Mr. Baye at that time, even called for the arrest and interrogation of the then bed-ridden reporter by the government.

The INQUIRER’s management took serious exception to the PACA boss’ remarks, noting that such statements could put the lives of its staff at serious security risk, especially at a time when the paper among several media institutions had allegedly been blacklisted by state security who were said to have termed media practitioners as trouble-makers.

Subsequently, the paper’s management placed an embargo on all stories emanating from PACA until Mr. Baye apologizes to it.

However when he walked into our offices yesterday, PACA’s Chairman Baye said, "we’ve come today to apologize. We don’t want to go back to the statement we made but we believe it never went down well with you, this is why we are apologizing today".
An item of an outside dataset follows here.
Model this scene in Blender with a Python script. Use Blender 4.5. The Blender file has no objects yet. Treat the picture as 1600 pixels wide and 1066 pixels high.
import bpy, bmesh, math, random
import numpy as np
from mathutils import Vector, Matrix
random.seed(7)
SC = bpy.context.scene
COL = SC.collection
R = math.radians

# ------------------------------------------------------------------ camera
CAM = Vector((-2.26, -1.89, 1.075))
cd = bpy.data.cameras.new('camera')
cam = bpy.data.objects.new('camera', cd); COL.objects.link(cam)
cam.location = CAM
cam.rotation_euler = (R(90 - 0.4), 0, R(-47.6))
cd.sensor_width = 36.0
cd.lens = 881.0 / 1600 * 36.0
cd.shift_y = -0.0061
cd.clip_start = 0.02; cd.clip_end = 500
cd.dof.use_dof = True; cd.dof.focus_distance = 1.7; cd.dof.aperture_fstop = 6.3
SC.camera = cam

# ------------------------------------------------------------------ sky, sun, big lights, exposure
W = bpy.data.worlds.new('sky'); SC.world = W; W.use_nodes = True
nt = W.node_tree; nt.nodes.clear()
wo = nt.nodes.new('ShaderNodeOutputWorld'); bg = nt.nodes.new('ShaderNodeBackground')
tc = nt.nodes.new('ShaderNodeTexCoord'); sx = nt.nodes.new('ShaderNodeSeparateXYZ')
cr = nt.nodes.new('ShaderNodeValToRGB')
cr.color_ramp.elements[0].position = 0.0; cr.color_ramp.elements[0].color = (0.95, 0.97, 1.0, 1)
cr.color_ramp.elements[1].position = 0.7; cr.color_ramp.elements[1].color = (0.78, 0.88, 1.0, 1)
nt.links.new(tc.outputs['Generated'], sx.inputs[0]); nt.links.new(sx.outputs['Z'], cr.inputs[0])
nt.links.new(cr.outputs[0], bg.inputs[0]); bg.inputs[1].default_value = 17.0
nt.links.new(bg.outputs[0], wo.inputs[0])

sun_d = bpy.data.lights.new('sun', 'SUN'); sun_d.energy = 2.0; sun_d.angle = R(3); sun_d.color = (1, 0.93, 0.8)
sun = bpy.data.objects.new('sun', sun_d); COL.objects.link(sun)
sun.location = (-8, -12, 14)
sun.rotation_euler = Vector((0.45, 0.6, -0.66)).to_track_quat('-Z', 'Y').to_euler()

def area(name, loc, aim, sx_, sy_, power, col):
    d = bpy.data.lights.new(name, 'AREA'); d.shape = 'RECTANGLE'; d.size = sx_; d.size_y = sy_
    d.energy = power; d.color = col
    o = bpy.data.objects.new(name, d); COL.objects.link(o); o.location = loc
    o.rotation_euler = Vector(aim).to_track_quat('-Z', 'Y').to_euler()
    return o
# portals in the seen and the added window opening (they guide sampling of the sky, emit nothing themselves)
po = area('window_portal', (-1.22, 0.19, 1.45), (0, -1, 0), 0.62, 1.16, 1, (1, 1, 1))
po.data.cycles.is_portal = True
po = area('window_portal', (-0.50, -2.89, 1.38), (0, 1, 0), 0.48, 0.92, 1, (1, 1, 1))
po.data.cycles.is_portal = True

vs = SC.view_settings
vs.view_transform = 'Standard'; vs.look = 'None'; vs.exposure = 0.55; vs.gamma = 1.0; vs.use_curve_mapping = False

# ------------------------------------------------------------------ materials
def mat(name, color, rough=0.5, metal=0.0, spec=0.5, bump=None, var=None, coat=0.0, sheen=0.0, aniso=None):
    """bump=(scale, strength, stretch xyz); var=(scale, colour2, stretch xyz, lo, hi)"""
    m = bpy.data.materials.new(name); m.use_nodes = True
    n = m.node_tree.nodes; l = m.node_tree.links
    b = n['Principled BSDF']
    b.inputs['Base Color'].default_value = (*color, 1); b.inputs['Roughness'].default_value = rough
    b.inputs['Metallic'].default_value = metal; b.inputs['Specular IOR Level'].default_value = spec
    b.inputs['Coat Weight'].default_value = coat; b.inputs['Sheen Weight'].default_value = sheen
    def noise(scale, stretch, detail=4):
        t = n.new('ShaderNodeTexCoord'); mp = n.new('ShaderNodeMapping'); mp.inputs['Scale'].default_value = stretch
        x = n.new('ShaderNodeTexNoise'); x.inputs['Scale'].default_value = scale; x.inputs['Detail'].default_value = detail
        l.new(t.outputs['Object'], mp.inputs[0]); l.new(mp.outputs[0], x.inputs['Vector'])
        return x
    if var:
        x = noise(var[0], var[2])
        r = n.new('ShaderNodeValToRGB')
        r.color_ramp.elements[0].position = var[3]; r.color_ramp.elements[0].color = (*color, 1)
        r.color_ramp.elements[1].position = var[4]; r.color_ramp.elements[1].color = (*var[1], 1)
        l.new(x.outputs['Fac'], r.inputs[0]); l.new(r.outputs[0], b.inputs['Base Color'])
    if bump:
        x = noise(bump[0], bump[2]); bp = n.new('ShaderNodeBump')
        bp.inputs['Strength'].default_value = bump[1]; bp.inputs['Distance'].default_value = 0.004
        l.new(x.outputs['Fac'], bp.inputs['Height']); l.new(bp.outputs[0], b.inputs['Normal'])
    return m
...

The apologetic PACA boss said he had been touched by God to make the move, adding "it is about time we mend our differences." He then expressed the hope that the strained relations between PACA and The INQUIRER will get back on a steady keel and work together in the promotion of democracy in Liberia.

In accepting Mr. Baye’s apology, Managing Editor Philip N. Wesseh expressed joy over the move by PACA, and recalled the old age saying that "to err is human".

"We hope that people will emulate your example, wherein they will gather the courage and sheer pride to admit to their wrongdoing and apologize. When we do this, Liberia will go forward," Mr. Wesseh averred.

Mr. Wesseh then used the occasion to lift the embargo placed on news stories emanating from PACA.